O Saci tem um nome a zelar

Quando o propusemos como mascote da Copa 2014, sabíamos que dificilmente seria escolhido. Há milhares de imagens livres do Saci. Não daria tanto lucro à Fifa e à CBF

Ilustração: Vicente Mendonça

Sei o que muitos vão dizer de mim: “Ele está com inveja”. Mas já andava remoendo há meses sobre a nossa proposta da Sociedade dos Observadores de Saci de colocá-lo como mascote da Copa do Mundo de 2014. Nas minhas conversas desde meados do ano passado, tenho dito que, se a Copa for mal organizada ou se a seleção brasileira for vagabunda como a que jogou na África do Sul, “a seleção do Dunga”, era melhor que o Saci não fosse escolhido. Seria uma desmoralização para o nosso personagem, e digo sempre que o Saci tem um nome a zelar.

Quando o propusemos como mascote, sabíamos que dificilmente seria escolhido. Um dos motivos principais é que ele é um personagem pronto, acabado, há milhares e milhares de desenhos do Saci, de pequenas esculturas e tudo o mais. E este é o problema: não daria tanto lucro à Fifa e à CBF.

A prova veio com a notícia de que o escolhido foi o tatu-bola. Nada contra o tatu-bola. É um ser brasileiro muito interessante, ameaçado de extinção. E tem a ver com futebol por se transformar em bola – forma de defesa contra predadores. Isso com os predadores não humanos, que desistiam de comê-lo por não conseguir furar sua carapaça. O tatu-bola, chamado de tatuapara, “tatu encurvado” em tupi, não estava preparado para o predador humano, que tem mãos, pega a bola e leva para um lugar em que em algum momento ele tem de voltar à forma normal para se alimentar.

Quem sabe o seu papel de mascote proporcione algum dinheiro para projetos preservacionistas. Migalhas, talvez, mas melhor do que nada.

E é bem melhor do que alternativas como a babaquice proposta pelo prefeito do Rio, de que a mascote fosse o Zé Carioca, personagem de gibi criado durante a Guerra Fria, pelos estúdios Disney, para mostrar que os gringos olham para o seu quintal, a América Latina, da qual somos parte. É um personagem do imperialismo, que daria royalties para os gringos, e é preciso lembrar que a Copa não é carioca, será no Brasil todo.

Agora, voltando à CBF e à Fifa, vejam que tomaram todos os cuidados e registraram patente para ninguém poder usar o tatu-bola sem pagar, para que essas entidades e seus dirigentes se encham de grana.
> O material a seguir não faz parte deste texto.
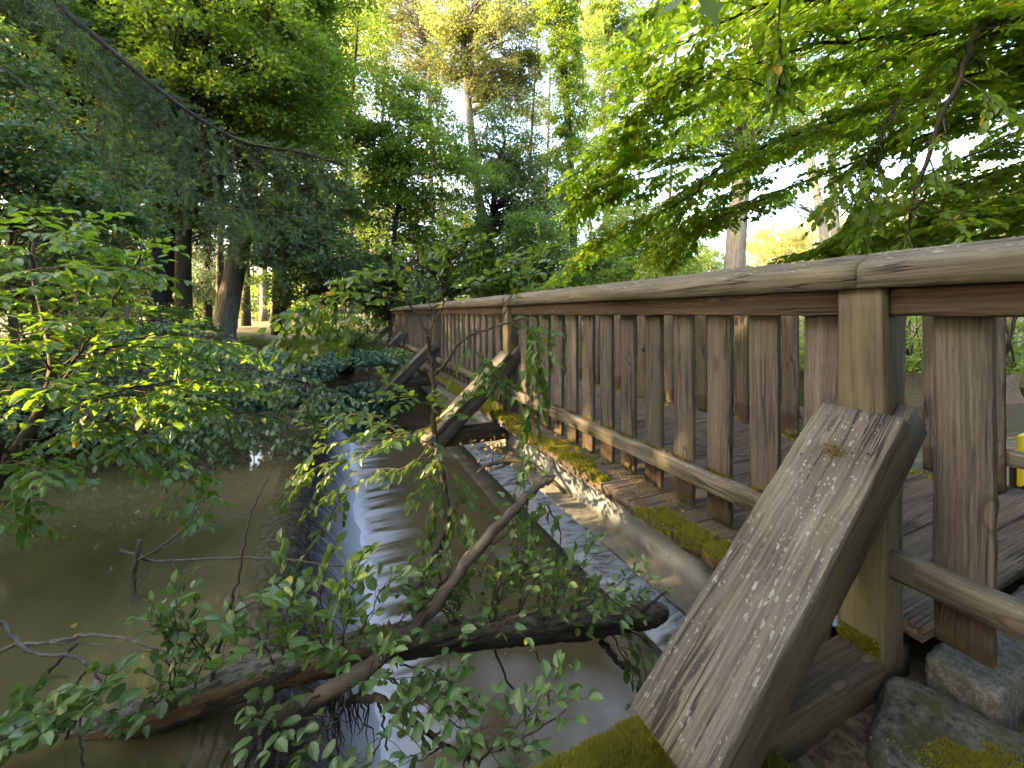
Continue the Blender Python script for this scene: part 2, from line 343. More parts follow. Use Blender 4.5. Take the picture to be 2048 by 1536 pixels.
def water_pool():
    t = NT('still_water'); p = t.n('NewGeometry').outputs['Position']
    n = t.noise(t.mapping(p, (1.6, 1.0, 1)), 1.2, 3, .5, .8)
    f = t.noise(t.mapping(p, (7, 4, 1)), 1.0, 3, .5, .6)
    x = t.n('SeparateXYZ', inp={0: p}).outputs[0]
    near = t.sstep(x, -2.2, -.3)
    col = t.mix(near, (.070,.064,.026,1), (.115,.094,.048,1))
    col = t.mix(t.ramp(n, (.35, 0), (.7, .6)), col, (.048,.046,.018,1))
    h = t.math('ADD', t.math('MULTIPLY', n, .6), t.math('MULTIPLY', f, .25))
    return t.done(t.principled(col, .035, .55, t.bump(h, .035, .03), IOR=1.38))
M_POOL = water_pool()
def water_fall():
    t = NT('falling_water'); g = t.attr('gc').outputs['Vector']       # (0 at the lip .. 1 at the foot, y, 0)
    sp = t.n('SeparateXYZ', inp={0: g}); s, y = sp.outputs[0], sp.outputs[1]
    st = t.noise(t.mapping(g, (1.3, 34, 1)), 1.0, 6, .68); st2 = t.noise(t.mapping(g, (.8, 7, 1)), 1.0, 4, .6)
    foam = t.math('ADD', t.math('MULTIPLY', st, .95), t.math('MULTIPLY', st2, .35))
    foam = t.math('ADD', foam, t.math('MULTIPLY', t.sstep(s, .25, 1.05), .55))
    foam = t.ramp(foam, (.62, 0), (1.02, 1)); foam = t.math('MULTIPLY', foam, t.sstep(s, .22, .48))
    body = t.mix(t.sstep(s, .02, .30), (.085,.070,.033,1), (.014,.014,.012,1))
    col = t.mix(foam, body, t.mix(t.sstep(s, .55, .98), (.24,.27,.34,1), (.46,.50,.58,1)))
    lipn = t.noise(t.mapping(g, (30, 11, 1)), 1.0, 1, .4, .3)
    lip = t.math('SUBTRACT', 1.0, t.sstep(s, .22, .42))
    h = t.math('ADD', t.math('MULTIPLY', t.math('MULTIPLY', lipn, lip), 1.6), t.math('MULTIPLY', st, .5))
    return t.done(t.principled(col, t.math('ADD', .04, t.math('MULTIPLY', foam, .5)), .6, t.bump(h, .8, .03), IOR=1.33))
M_FALL = water_fall()
def water_low():
    t = NT('plunge_water'); p = t.n('NewGeometry').outputs['Position']
    sp = t.n('SeparateXYZ', inp={0: p}); x, y = sp.outputs[0], sp.outputs[1]
    wob = t.noise(t.mapping(p, (2, 3, 1)), 1, 2)
    yy = t.math('ADD', y, t.math('MULTIPLY', t.math('SUBTRACT', x, .2), t.math('SUBTRACT', t.noise(t.mapping(p, (.6, 1, 1)), 1, 2), .45)))
    yv = t.n('CombineXYZ', inp={0: t.math('MULTIPLY', x, .35), 1: t.math('MULTIPLY', yy, 9.0), 2: 0.0}).outputs[0]
    fing = t.noise(yv, 1.0, 2, .45)
    dx = t.math('SUBTRACT', x, .2)
    fall = t.math('SUBTRACT', 1.0, t.sstep(dx, .0, .62))
    foam = t.math('MULTIPLY', t.ramp(t.math('ADD', fing, t.math('MULTIPLY', fall, .16)), (.50, 0), (.70, 1)), t.math('MULTIPLY', fall, .8))
    edge = t.math('SUBTRACT', 1.0, t.sstep(t.math('ADD', dx, t.math('MULTIPLY', t.math('SUBTRACT', fing, .5), .12)), .02, .15)); foam = t.math('MAXIMUM', foam, edge)
    # broad pale patch near the near wall: painted sky reflection, partly foam
    big = t.noise(t.mapping(p, (1.5, 1.1, 1)), 1.0, 3, .5)
    foam = t.math('MAXIMUM', foam, t.math('MULTIPLY', t.ramp(t.math('ADD', big, t.math('MULTIPLY', t.math('MULTIPLY', t.sstep(x, .55, 1.2), t.math('SUBTRACT', 1.0, t.sstep(y, 1.3, 2.6))), .26)), (.56, 0), (.90, 1)), .48))
    fl = t.n('TexVoronoi', inp={'Vector': t.mapping(p, (13, 26, 1)), 'Scale': 1.0})
    fleck = t.math('MULTIPLY', t.ramp(fl.outputs['Distance'], (.05, 1), (.12, 0)), t.ramp(t.noise(p, 2.2, 3), (.50, 0), (.62, 1)))
    foam = t.math('MAXIMUM', foam, t.math('MULTIPLY', fleck, .7))
    col = t.mix(foam, (.070,.062,.032,1), (.46,.49,.55,1))
    h = t.noise(t.mapping(p, (6, 10, 1)), 1.0, 3, .5, 1.0)
    return t.done(t.principled(col, t.math('ADD', .12, t.math('MULTIPLY', foam, .5)), .5, t.bump(h, .16, .02), IOR=1.33))
M_LOW = water_low()
def water_rapid():
    t = NT('rapid_water'); p = t.n('NewGeometry').outputs['Position']
    x = t.n('SeparateXYZ', inp={0: p}).outputs[0]
    n = t.noise(t.mapping(p, (2.2, 5, 1)), 1.0, 5, .6, 2.0)
    near = t.math('SUBTRACT', 1.0, t.sstep(x, 1.9, 4.5))
    foam = t.math('MULTIPLY', t.ramp(n, (.30, 0), (.56, 1)), near)
    col = t.mix(foam, (.050,.050,.030,1), (.55,.59,.66,1))
    h = t.noise(t.mapping(p, (4, 7, 1)), 1.0, 4, .5, 1.5)
    return t.done(t.principled(col, t.math('ADD', .10, t.math('MULTIPLY', foam, .4)), .5, t.bump(h, .35, .03), IOR=1.33))
M_RAP = water_rapid()
EXPO = 4.05
# ------------------------------------------------------------------ timber
def chamfer(w, h, c=.004):
    a, b = w/2, h/2
    return [(-a+c,-b),(a-c,-b),(a,-b+c),(a,b-c),(a-c,b),(-a+c,b),(-a,b-c),(-a,-b+c)]
def timber(name, mat, parent, pieces, jit=.0012):
    """pieces: (start point, x axis, y axis, length, section [(y, z)]); swept with slightly worn edges"""
    VV, LL, CC, GG, EE = [], [], [], [], []; base = 0
    for P0, X, Y, L, sec in pieces:
        X = nrm(np.array(X, float)); Y = np.array(Y, float); Y = nrm(Y - X*np.dot(X, Y)); Z = np.cross(X, Y)
        m = max(2, int(L/.06)+1); xs = np.linspace(0, L, m); k = len(sec)
        sec = np.array(sec, float); cen = sec.mean(0)
        off = np.array([random.uniform(0, 60), random.uniform(-3, 3), random.uniform(-3, 3)])
        J = RNG.normal(0, jit, (m, k, 2)); B = np.cumsum(RNG.normal(0, jit*.25, (m, 1, 2)), 0)
        S = sec[None] + J
        S[0] = cen + (S[0]-cen)*.985; S[-1] = cen + (S[-1]-cen)*.985
        V = np.array(P0, float) + xs[:,None,None]*X + S[:,:,0:1]*Y + S[:,:,1:2]*Z
        VV.append(V.reshape(-1,3)); g = np.concatenate([np.broadcast_to(xs[:,None,None], (m,k,1)), S], -1)
        GG.append((g+off).reshape(-1,3)); EE.append(g.reshape(-1,3))
        i = np.arange(m-1)[:,None]; j = np.arange(k)[None,:]; j2 = (j+1) % k
        LL.append((np.stack([i*k+j, (i+1)*k+j, (i+1)*k+j2, i*k+j2], -1).reshape(-1))[::-1]+base); CC.append(np.full((m-1)*k, 4))
        LL.append(np.arange(k)[::-1]+base); LL.append(np.arange(k)+base+(m-1)*k); CC.append(np.array([k, k])); base += m*k
    me = raw_mesh(name, np.concatenate(VV), np.concatenate(LL), np.concatenate(CC), {'gc': np.concatenate(GG), 'end': np.concatenate(EE)})
    bm = bmesh.new(); bm.from_mesh(me); bmesh.ops.recalc_face_normals(bm, faces=bm.faces); bm.to_mesh(me); bm.free()
    return link(name, me, mat, parent)
UX, UY, UZ = (1,0,0), (0,1,0), (0,0,1)
def blades(name, P, N, length, width, mat, parent, tilt=.6, rnd=None):
    P = np.asarray(P); n = len(P)
    D = nrm(np.asarray(N)+RNG.normal(0, tilt, (n,3)))
    return link(name, leaf_mesh(name, P, D, RNG.normal(0,1,(n,3)), length*(.6+.8*RNG.random(n)), width, T_BLADE, rnd), mat, parent)
def vnoise(P, s, seed=0):
    """cheap smooth noise 0..1 from summed sines"""
    r = np.random.default_rng(seed); v = 0
    for k in range(6):
        w = r.normal(0, 1, P.shape[-1])*s*(1+.35*k); v = v + np.sin(P@w + r.random()*6.28)/(1+.3*k)
    return .5+v/6.0

# ------------------------------------------------------------------ the bridge
bridge = empty('footbridge', (2.4, .6, DECK), 'weathered grey timber footbridge with mossy deck edge crossing the stream', 'footbridge')
POSTS = [-2.2, .70, 3.55, 6.64, 9.85, 12.9]
XC = 2.40
def mx(x, side): return x if side > 0 else 2*XC-x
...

Fora o pagamento de algum estúdio para “bolar” o desenho do personagem (quanto será?), haverá um desenho oficial da mascote. Quem ousar fazer qualquer coisa com ele, paga!

E se fosse o Saci?

Entre os muitos desenhos já prontos dele, há um, por exemplo, feito pelo Ohi, em que do seu cachimbo saem bolhas de sabão que viram bolas de futebol. Muitos ilustradores e desenhistas amadores fariam seu próprio Saci futebolístico. E isso não interessa à Fifa nem à CBF, não é?

Por falar nisso, a Fifa mete o bedelho em tudo. Se ela quer estádios assim ou assado, por que ela mesma não faz os estádios? Não! Nós fazemos, eles não gastam nada e ficam com os lucros. Viramos colônia da Fifa?

Enfim, o tatu-bola – fora essas questões comerciais e a ganância de instituições ditas esportivas – é um bom personagem. Mas, se escolhessem o Saci, o Brasil lucraria muito com o despertar da curiosidade pela nossa cultura popular, provocando estudos aqui e a divulgação, no exterior, de outros aspectos de nossa cultura.

Todos os meus amigos que viajaram para o exterior e usaram lá uma camisa com o desenho do Saci despertaram curiosidade, muitos quiseram saber sua história e quiseram camisetas iguais. Lembro do Cauê, um sol criado especialmente para ser mascote dos Jogos Pan-Americanos do Rio. Nunca despertou nenhum interesse em ninguém. Mascote só funciona quando tem relação estreita com a cultura de um povo.

Finalmente, torço para que a Copa seja bem organizada e tenhamos uma seleção digna. Que honre o tatu-bola e ajude a preservar esse animal tão brasileiro.